▸ **What you should do**
Repeat the material exactly, leaving nothing out.

▸ **Source excerpt**
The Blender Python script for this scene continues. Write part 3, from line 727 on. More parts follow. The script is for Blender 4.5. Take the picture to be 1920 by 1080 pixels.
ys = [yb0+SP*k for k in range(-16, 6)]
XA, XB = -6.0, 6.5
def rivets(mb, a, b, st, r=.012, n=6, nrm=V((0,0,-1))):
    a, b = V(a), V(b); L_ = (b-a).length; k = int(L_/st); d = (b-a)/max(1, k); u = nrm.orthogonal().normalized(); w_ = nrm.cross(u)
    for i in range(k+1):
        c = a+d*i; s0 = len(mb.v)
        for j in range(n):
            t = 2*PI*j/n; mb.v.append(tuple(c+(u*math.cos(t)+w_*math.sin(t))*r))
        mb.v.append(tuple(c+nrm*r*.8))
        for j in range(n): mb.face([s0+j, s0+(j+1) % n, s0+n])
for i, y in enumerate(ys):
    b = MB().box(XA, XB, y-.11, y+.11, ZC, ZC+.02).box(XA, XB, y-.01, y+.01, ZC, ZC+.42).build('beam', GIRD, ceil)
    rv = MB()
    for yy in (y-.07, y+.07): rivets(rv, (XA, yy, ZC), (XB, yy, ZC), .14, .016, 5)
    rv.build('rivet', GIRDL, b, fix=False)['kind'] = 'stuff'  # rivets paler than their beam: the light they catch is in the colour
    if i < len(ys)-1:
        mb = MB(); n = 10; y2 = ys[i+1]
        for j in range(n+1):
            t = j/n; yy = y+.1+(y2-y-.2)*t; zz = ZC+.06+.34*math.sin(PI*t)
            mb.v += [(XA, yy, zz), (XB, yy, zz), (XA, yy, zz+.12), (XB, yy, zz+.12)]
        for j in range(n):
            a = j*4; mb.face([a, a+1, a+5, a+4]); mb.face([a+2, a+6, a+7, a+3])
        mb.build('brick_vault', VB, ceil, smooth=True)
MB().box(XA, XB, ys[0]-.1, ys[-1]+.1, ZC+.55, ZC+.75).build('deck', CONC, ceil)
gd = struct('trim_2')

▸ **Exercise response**
The Blender Python script for this scene continues. Write part 3, from line 727 on. More parts follow. The script is for Blender 4.5. Take the picture to be 1920 by 1080 pixels.
ys = [yb0+SP*k for k in range(-16, 6)]
XA, XB = -6.0, 6.5
def rivets(mb, a, b, st, r=.012, n=6, nrm=V((0,0,-1))):
    a, b = V(a), V(b); L_ = (b-a).length; k = int(L_/st); d = (b-a)/max(1, k); u = nrm.orthogonal().normalized(); w_ = nrm.cross(u)
    for i in range(k+1):
        c = a+d*i; s0 = len(mb.v)
        for j in range(n):
            t = 2*PI*j/n; mb.v.append(tuple(c+(u*math.cos(t)+w_*math.sin(t))*r))
        mb.v.append(tuple(c+nrm*r*.8))
        for j in range(n): mb.face([s0+j, s0+(j+1) % n, s0+n])
for i, y in enumerate(ys):
    b = MB().box(XA, XB, y-.11, y+.11, ZC, ZC+.02).box(XA, XB, y-.01, y+.01, ZC, ZC+.42).build('beam', GIRD, ceil)
    rv = MB()
    for yy in (y-.07, y+.07): rivets(rv, (XA, yy, ZC), (XB, yy, ZC), .14, .016, 5)
    rv.build('rivet', GIRDL, b, fix=False)['kind'] = 'stuff'  # rivets paler than their beam: the light they catch is in the colour
    if i < len(ys)-1:
        mb = MB(); n = 10; y2 = ys[i+1]
        for j in range(n+1):
            t = j/n; yy = y+.1+(y2-y-.2)*t; zz = ZC+.06+.34*math.sin(PI*t)
            mb.v += [(XA, yy, zz), (XB, yy, zz), (XA, yy, zz+.12), (XB, yy, zz+.12)]
        for j in range(n):
            a = j*4; mb.face([a, a+1, a+5, a+4]); mb.face([a+2, a+6, a+7, a+3])
        mb.build('brick_vault', VB, ceil, smooth=True)
MB().box(XA, XB, ys[0]-.1, ys[-1]+.1, ZC+.55, ZC+.75).build('deck', CONC, ceil)
gd = struct('trim_2')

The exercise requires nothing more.